Lesvos is the birthplace of several famous persons. In archaic times, Arion developed the type of poem called dithyramb, the progenitor of tragedy, and Terpander invented the seven note musical scale for the lyre. Two of the nine lyric poets in the Ancient Greek canon, Alcaeus and Sappho, were from Lesvos. Phanias wrote history. The seminal artistic creativity of those times brings to mind the myth of Orpheus to whom Apollo gave a lyre and the Muses taught to play and sing. When Orpheus incurred the wrath of the god Dionysus he was dismembered by the Maenads and of his body parts his head and his lyre found their way to Lesvos where they have "remained" ever since. Pittacus was one of the Seven Sages of Greece. In classical times Hellanicus advanced historiography, Theophrastus, the father of botany, succeeded Aristotle as the head of the Lyceum. Aristotle and Epicurus lived there for some time, and it is there that Aristotle began systematic zoological investigations. In later times lived Theophanes, the historian of Pompey's campaigns, Longus wrote the famous novel Daphnis and Chloe, and much later the historian Doukas wrote the history of the early Ottoman Turks. In modern times the poet Odysseus Elytis, descendant of an old family of Lesvos received the Nobel Prize.

The entire territory of Lesvos is "Lesvos Geopark" which is a member of the European Geoparks Network (2000-) and Global Geoparks Network (2004-) on account of its outstanding geological heritage, educational programs and projects, and promotion of geotourism.

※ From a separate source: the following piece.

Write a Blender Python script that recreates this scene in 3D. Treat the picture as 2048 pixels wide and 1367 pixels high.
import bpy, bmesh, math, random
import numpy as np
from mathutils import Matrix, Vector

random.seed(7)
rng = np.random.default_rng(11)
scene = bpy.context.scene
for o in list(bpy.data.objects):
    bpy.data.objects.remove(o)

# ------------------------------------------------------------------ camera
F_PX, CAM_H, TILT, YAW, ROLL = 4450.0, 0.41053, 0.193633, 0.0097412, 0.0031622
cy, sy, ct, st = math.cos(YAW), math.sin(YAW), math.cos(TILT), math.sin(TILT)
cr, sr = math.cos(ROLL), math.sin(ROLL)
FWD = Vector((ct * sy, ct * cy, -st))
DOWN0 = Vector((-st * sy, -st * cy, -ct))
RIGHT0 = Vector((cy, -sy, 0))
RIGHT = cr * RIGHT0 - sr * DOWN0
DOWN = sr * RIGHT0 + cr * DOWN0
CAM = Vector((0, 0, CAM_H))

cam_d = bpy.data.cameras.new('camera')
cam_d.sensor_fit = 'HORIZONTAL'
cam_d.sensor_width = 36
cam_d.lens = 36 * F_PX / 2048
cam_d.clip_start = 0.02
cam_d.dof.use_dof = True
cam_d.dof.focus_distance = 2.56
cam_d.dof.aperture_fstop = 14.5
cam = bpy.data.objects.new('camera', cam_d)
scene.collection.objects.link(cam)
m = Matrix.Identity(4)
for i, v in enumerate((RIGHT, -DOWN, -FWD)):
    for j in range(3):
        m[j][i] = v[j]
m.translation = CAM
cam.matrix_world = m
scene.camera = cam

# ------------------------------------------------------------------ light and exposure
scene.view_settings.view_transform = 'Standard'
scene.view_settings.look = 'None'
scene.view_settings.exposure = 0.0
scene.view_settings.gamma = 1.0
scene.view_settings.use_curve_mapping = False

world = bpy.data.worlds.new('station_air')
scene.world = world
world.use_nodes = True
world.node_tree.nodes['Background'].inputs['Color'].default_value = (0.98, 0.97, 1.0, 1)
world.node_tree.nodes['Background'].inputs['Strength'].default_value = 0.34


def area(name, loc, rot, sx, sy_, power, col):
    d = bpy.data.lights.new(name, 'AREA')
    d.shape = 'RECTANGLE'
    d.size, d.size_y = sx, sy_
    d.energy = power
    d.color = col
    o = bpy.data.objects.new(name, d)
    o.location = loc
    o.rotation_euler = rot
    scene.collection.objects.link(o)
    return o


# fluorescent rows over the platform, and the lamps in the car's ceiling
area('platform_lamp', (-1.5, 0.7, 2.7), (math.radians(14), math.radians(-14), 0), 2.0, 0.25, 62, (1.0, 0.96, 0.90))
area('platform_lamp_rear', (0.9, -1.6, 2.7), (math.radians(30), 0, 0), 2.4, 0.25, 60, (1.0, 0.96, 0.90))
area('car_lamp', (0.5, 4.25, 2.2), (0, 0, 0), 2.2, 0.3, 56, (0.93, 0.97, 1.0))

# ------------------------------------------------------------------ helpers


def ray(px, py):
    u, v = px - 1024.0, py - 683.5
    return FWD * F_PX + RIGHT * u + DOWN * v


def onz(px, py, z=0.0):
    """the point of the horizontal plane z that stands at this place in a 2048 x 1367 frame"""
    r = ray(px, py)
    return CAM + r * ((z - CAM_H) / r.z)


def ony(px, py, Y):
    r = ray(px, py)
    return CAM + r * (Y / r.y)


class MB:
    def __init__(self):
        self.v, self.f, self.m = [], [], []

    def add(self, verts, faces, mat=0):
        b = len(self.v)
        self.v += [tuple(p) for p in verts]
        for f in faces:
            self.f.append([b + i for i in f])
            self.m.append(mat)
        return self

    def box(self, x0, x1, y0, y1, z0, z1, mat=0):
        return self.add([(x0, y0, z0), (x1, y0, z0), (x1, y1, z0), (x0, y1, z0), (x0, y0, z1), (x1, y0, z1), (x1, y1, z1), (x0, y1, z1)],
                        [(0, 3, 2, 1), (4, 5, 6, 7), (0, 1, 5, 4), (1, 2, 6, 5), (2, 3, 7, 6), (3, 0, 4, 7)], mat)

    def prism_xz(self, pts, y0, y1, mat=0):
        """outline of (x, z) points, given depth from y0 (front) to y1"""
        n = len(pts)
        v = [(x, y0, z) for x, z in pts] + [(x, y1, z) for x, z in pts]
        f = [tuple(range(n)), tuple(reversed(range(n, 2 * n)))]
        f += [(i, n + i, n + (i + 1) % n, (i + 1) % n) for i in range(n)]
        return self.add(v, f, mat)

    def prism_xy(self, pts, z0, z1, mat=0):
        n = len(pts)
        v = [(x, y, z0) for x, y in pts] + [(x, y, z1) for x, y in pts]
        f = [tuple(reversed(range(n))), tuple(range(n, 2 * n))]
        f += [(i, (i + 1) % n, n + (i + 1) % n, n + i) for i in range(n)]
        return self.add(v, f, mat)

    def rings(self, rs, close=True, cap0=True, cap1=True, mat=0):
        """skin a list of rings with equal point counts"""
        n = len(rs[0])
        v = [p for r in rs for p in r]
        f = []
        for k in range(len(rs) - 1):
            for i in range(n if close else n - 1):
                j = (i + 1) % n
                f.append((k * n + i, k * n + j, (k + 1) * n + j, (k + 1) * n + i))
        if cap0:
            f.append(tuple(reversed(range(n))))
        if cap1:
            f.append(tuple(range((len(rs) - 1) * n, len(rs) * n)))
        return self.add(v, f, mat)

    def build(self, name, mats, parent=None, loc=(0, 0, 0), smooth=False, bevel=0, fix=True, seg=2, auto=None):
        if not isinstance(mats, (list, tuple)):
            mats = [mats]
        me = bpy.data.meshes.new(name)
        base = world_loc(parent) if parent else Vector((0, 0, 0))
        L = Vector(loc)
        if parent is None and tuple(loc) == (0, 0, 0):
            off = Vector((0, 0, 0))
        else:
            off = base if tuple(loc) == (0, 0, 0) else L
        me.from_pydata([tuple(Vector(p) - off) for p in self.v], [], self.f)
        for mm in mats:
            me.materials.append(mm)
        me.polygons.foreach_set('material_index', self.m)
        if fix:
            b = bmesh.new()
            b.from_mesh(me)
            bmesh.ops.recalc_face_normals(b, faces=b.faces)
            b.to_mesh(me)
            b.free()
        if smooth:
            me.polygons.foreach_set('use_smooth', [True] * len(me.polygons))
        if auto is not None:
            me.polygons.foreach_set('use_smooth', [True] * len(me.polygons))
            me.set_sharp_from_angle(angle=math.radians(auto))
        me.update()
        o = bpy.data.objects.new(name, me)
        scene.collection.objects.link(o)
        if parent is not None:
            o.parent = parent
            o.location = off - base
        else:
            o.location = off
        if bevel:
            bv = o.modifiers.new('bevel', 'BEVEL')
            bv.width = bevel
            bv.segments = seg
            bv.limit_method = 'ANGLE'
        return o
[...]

This Geopark was enlarged from former "Lesvos Petrified Forest Geopark". Lesvos contains one of the few known petrified forests called Petrified Forest of Lesvos and it has been declared a Protected Natural Monument. Fossilised plants have been found in many localities on the western part of the island. The fossilised forest was formed during the Late Oligocene to Lower–Middle Miocene, by the intense volcanic activity in the area. Neogene volcanic rocks dominate the central and western part of the island, comprising andesites, dacites and rhyolites, ignimbrite, pyroclastics, tuffs, and volcanic ash. The products of the volcanic activity covered the vegetation of the area and the fossilization process took place during favourable conditions. The fossilized plants are silicified remnants of a sub-tropical forest that existed on the north-west part of the island 20–15 million years ago.